> [SET EXERCISE] Compile every line that includes the word "cord".

> [WORKING DATA]
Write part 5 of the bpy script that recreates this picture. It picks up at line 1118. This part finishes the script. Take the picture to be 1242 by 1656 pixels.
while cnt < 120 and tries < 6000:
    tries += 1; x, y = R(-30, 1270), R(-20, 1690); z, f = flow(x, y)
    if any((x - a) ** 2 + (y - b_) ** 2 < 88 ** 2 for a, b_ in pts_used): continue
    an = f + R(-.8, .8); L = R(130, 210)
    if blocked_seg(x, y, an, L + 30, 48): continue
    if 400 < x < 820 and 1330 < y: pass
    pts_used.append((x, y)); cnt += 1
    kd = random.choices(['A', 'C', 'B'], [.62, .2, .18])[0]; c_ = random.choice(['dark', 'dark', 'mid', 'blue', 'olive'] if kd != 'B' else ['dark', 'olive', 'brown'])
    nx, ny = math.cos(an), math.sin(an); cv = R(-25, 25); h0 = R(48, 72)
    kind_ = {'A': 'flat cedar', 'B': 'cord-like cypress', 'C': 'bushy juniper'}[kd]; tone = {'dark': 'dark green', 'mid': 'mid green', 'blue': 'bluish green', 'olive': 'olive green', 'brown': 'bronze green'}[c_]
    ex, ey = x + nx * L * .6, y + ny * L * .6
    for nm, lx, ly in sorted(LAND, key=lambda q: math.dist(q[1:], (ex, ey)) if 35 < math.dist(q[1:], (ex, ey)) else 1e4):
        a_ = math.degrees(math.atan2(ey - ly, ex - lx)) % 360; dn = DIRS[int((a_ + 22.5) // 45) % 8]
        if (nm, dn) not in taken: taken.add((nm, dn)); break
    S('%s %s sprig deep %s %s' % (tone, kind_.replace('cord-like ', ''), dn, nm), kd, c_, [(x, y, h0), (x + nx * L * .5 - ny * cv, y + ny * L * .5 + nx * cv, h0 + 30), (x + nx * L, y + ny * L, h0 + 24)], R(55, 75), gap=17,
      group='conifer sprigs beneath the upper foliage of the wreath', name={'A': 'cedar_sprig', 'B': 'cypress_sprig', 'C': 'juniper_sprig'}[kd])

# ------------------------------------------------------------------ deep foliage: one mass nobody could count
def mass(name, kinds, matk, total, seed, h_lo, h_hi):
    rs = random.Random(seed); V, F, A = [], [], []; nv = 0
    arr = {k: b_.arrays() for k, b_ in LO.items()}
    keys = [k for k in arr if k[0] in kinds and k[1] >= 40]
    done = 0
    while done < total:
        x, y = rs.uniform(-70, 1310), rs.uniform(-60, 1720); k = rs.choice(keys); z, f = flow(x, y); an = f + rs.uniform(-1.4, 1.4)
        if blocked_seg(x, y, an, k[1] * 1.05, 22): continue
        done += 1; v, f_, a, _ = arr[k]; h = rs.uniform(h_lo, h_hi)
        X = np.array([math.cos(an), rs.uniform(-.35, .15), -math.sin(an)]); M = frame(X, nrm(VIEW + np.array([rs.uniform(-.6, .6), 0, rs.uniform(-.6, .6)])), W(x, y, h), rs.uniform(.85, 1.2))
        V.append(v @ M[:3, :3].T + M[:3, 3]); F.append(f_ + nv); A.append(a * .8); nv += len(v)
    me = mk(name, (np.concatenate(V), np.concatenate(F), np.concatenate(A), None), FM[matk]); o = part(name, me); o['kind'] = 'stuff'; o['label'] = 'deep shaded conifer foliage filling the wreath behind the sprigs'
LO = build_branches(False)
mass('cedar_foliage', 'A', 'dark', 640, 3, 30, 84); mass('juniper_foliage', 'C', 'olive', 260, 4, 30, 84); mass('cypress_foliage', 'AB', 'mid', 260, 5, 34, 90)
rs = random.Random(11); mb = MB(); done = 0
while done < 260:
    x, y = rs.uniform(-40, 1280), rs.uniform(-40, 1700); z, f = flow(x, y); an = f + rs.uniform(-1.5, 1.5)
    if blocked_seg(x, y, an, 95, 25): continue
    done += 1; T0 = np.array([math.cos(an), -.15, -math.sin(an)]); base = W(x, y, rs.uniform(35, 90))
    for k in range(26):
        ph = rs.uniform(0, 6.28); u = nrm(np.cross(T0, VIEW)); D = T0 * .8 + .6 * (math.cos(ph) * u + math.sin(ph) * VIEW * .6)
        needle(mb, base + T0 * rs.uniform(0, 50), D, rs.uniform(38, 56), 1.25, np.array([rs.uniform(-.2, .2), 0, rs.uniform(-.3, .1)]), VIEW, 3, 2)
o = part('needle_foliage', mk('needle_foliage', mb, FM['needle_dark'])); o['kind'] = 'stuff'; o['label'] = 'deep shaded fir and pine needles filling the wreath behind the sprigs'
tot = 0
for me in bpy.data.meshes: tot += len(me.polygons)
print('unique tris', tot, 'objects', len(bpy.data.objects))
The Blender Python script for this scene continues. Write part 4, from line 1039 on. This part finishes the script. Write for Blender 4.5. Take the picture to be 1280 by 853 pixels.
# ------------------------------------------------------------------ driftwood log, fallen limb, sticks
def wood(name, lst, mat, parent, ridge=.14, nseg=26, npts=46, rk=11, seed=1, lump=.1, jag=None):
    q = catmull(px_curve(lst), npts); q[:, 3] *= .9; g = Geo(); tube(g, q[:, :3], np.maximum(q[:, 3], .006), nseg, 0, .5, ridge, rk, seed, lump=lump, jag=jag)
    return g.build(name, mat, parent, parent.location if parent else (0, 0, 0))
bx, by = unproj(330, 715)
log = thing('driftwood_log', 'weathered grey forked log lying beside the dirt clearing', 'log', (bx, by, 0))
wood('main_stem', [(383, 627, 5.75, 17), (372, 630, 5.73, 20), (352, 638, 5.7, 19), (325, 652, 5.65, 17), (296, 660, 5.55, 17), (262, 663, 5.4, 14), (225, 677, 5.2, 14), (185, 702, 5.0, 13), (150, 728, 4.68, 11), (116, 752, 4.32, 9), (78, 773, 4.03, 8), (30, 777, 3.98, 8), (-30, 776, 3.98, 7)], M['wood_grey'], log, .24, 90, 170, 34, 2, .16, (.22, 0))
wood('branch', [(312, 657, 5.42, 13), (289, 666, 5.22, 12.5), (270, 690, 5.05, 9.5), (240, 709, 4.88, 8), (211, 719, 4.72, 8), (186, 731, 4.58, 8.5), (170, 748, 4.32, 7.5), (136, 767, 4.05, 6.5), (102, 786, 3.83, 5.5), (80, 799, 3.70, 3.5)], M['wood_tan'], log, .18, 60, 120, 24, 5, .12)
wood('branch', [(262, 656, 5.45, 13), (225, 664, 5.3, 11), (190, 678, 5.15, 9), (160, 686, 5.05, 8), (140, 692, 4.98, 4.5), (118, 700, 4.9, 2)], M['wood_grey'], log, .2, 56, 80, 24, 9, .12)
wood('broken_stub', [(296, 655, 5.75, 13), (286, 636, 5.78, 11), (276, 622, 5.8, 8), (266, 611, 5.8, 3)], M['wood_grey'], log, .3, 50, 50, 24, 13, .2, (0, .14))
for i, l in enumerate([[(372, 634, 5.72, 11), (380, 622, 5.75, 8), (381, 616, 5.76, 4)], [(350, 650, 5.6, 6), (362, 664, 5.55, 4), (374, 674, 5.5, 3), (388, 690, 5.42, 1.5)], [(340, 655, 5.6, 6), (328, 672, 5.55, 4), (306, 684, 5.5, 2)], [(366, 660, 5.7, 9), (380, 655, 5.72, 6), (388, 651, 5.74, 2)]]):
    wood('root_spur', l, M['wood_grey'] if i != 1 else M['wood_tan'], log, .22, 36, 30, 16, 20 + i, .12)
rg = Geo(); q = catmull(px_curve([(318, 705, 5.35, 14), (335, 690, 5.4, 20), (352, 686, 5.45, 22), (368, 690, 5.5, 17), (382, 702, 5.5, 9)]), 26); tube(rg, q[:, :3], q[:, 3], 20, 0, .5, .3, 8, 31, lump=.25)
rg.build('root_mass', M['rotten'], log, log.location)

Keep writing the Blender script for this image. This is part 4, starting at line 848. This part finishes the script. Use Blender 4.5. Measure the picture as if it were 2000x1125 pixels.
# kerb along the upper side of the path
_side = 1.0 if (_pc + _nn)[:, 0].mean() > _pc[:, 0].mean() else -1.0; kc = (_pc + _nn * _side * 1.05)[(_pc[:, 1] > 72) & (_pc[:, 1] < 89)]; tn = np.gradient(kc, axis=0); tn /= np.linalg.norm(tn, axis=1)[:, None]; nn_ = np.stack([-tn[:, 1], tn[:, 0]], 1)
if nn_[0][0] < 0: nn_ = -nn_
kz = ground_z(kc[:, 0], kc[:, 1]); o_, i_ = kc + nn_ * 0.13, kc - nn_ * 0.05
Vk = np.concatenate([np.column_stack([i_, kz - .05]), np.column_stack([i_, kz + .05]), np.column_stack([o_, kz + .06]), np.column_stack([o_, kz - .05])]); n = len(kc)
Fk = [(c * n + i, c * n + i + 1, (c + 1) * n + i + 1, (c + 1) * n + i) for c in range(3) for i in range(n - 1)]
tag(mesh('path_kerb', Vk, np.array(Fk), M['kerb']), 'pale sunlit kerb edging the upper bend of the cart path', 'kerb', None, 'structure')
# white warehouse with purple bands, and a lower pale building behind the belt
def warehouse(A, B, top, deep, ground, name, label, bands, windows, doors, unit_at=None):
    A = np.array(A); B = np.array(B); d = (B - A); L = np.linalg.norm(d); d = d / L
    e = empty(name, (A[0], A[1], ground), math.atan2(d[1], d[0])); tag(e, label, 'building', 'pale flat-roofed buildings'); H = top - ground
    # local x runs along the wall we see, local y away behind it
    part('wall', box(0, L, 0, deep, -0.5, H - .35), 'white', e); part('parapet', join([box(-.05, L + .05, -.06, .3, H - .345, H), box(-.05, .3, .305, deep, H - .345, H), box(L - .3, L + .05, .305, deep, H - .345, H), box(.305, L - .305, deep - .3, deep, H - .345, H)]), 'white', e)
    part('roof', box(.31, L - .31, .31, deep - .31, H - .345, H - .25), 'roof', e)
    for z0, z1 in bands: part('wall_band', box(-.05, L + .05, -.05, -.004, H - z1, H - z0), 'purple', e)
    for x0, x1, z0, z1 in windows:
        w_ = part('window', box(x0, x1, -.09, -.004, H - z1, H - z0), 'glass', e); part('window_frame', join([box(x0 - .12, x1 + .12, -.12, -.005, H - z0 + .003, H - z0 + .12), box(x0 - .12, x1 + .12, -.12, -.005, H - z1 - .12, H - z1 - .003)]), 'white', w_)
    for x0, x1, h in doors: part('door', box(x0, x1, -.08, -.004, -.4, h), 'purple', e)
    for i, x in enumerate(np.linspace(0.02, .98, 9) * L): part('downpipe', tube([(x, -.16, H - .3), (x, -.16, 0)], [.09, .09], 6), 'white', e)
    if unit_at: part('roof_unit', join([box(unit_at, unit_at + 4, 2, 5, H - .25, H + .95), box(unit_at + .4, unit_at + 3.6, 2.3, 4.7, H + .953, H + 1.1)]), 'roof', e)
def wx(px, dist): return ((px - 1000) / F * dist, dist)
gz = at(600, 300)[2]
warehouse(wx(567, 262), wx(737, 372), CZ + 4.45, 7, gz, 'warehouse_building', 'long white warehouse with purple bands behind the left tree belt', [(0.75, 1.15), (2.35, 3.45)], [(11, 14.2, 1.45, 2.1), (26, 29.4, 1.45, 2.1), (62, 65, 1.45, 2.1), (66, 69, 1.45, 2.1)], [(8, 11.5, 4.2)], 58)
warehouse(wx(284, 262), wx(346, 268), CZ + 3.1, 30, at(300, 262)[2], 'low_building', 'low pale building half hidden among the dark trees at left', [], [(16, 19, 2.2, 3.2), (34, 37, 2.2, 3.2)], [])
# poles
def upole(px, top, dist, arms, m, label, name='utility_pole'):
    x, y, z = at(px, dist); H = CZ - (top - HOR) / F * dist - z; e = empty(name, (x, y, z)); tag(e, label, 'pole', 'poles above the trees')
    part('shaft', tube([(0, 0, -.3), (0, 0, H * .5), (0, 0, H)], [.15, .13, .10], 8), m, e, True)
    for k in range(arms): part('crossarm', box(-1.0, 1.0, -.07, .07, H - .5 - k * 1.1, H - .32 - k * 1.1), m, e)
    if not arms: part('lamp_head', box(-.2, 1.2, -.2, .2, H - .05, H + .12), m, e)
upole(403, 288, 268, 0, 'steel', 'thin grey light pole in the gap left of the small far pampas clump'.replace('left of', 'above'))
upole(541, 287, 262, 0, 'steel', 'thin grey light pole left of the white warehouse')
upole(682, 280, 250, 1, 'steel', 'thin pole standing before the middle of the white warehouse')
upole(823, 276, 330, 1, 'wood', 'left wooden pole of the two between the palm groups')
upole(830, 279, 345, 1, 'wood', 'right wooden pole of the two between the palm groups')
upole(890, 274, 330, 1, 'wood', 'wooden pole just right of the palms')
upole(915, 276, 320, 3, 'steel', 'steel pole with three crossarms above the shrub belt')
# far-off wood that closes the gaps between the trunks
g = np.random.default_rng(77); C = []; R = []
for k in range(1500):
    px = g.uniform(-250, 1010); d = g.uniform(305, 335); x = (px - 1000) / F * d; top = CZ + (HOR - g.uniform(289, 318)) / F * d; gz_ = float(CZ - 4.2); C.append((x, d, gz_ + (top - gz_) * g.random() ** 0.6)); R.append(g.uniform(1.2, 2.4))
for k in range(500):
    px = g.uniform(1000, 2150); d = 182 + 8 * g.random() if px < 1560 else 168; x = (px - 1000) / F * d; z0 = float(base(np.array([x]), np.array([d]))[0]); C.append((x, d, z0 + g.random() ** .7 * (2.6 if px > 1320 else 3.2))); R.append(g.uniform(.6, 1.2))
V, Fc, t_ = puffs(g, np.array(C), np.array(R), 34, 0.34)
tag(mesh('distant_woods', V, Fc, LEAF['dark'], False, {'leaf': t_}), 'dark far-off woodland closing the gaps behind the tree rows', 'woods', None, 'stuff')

> [REPLY TO THE EXERCISE]
    kind_ = {'A': 'flat cedar', 'B': 'cord-like cypress', 'C': 'bushy juniper'}[kd]; tone = {'dark': 'dark green', 'mid': 'mid green', 'blue': 'bluish green', 'olive': 'olive green', 'brown': 'bronze green'}[c_]
    S('%s %s sprig deep %s %s' % (tone, kind_.replace('cord-like ', ''), dn, nm), kd, c_, [(x, y, h0), (x + nx * L * .5 - ny * cv, y + ny * L * .5 + nx * cv, h0 + 30), (x + nx * L, y + ny * L, h0 + 24)], R(55, 75), gap=17,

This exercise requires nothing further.